History of Assembly

Macros and the Urge to Abstract: One Line, Many Instructions

beginnerHISTORYLesson 3 of 3

The first assemblers gave us mnemonics and labels, but the deal was strict: one written line became exactly one machine instruction. The next idea broke that one-to-one rule on purpose — let a single line stand for many instructions. That line is a macro.

One line, many instructions

Programmers kept writing the same little sequences over and over. Zero a cell. Save a register. Bump a counter. A macro lets you name a sequence once and then summon the whole thing by that name:

        MACRO  CLEAR addr   ; define a macro called CLEAR
        LOAD   #0           ;   put zero in the accumulator
        STORE  addr         ;   write it to the named cell
        ENDM                ; end of definition

addr is a parameter — a blank the macro fills in at each use. Now the two-instruction dance has a one-word name:

        CLEAR  count        ; expands to: LOAD #0 / STORE count
        CLEAR  total        ; expands again: LOAD #0 / STORE total

The macro assembler sees CLEAR count, looks up the definition, and pastes the body in with addr replaced by count. The machine code is identical to what you’d have typed by hand — the macro just saved you the typing and the chance to get it wrong.

Expansion, not a call

This is the subtle part, and it’s worth pinning down. A macro is expanded in place: every use stamps a fresh copy of the body into the program. That’s very different from a subroutine — the reusable, jumped-to routine Wilkes’ group pioneered — where one copy lives somewhere and the code jumps to it and back.

  Macro Subroutine
Where the body lives copied at every use one shared copy
Cost bigger program, no jump smaller program, jump + return
Decided at assembly time at run time

Same goal — reuse — two opposite trade-offs. Macros buy speed with space; subroutines buy space with a little overhead. Programmers have been weighing that exact trade ever since.

The slippery slope

Once one line can stand for many instructions, an obvious question hangs in the air: why stop at a fixed little sequence? Macro assemblers kept answering “we won’t.” They grew parameters, then conditionals (emit these instructions only if an argument is set), then loops that generated repetitive code, then whole macro libraries you could pull in by name.
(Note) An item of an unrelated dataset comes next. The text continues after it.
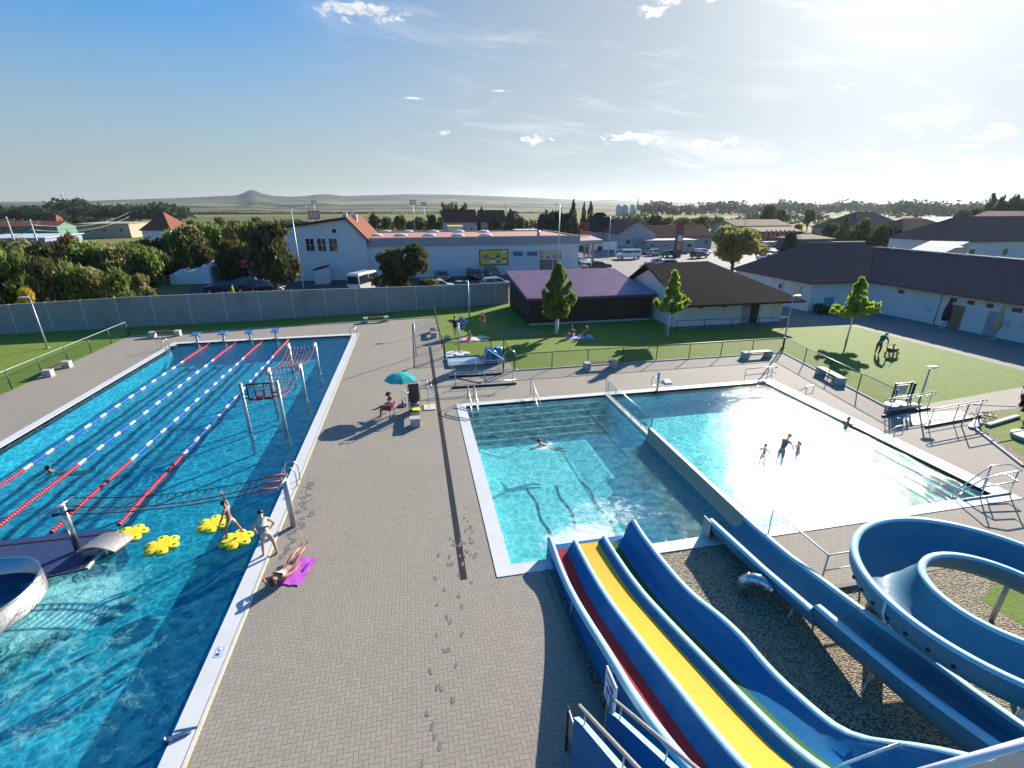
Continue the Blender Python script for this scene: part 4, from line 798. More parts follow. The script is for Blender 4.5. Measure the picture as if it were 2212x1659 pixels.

Each step let the programmer say what they wanted and let the assembler work out the how. Pushed far enough, that’s no longer assembly at all. When you can write count = 0 and trust a program to choose whatever instructions the machine needs, the translator has stopped being a clerk and become a compiler — and you’ve arrived at higher-level languages.

What to take away

  • A macro trades the assembler’s defining rule — one line, one instruction — for convenience: one line, a whole canned sequence, pasted in at assembly time.
  • Macro and subroutine solve the same problem (don’t repeat yourself) with opposite mechanics: copy-everywhere versus call-one-copy.
  • The urge to abstract didn’t stop at macros. It ran straight up into compilers and high-level languages — software getting steadily further from the metal.
  • But all that abstraction still has to land on some set of real instructions. As the software stack climbed, the hardware contract underneath it had to become a deliberate, documented thing — a designed instruction set. That’s the next thread to pull.